The subpoenas appear to be related to a probe into the leak of confidential information about the then-secret Carter Page FISA warrant. The leak probe led to the prosecution and guilty plea of former Senate Intelligence Committee Security Director James Wolfe for lying to the FBI about his relationship with a reporter. However, even after that conviction, the Justice Department kept obtaining annual renewals of the secret gag orders from the court.

Empower Oversight previously filed a motion with the U.S. District Court for the District of Columbia to unseal documents regarding DOJ’s subpoenas and related court filings that supposedly justified the years of secrecy imposed on providers like Google.
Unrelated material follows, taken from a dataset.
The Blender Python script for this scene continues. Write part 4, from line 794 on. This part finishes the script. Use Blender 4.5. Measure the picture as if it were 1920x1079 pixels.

The motion argued that the public’s presumptive right of access to court filings under the First Amendment had been improperly thwarted by keeping court filings related to the gag orders sealed. It also argued for the public’s interest in transparency about the circumstances that led tech companies to provide the executive branch access to the communications records of legislative branch attorneys who were performing constitutional oversight of the FBI’s abuse of the FISA process surrounding the 2016 election.

In a subsequent filing, responding to the government’s opposition to unsealing, Empower Oversight argued it would be improper and contrary to the law to allow DOJ to permanently hide its sealed claims to a federal court that supposedly justified imposing years of secrecy given the constitutional guardrails that appear to have been ignored. Other whistleblower groups also filed an amicus, or “friend of the court” brief, raising alarms about the chilling effect on legally protected disclosures to Congress if the court allows DOJ to secretly track who communicates with legislative branch officials. The judge has not yet ruled in the case.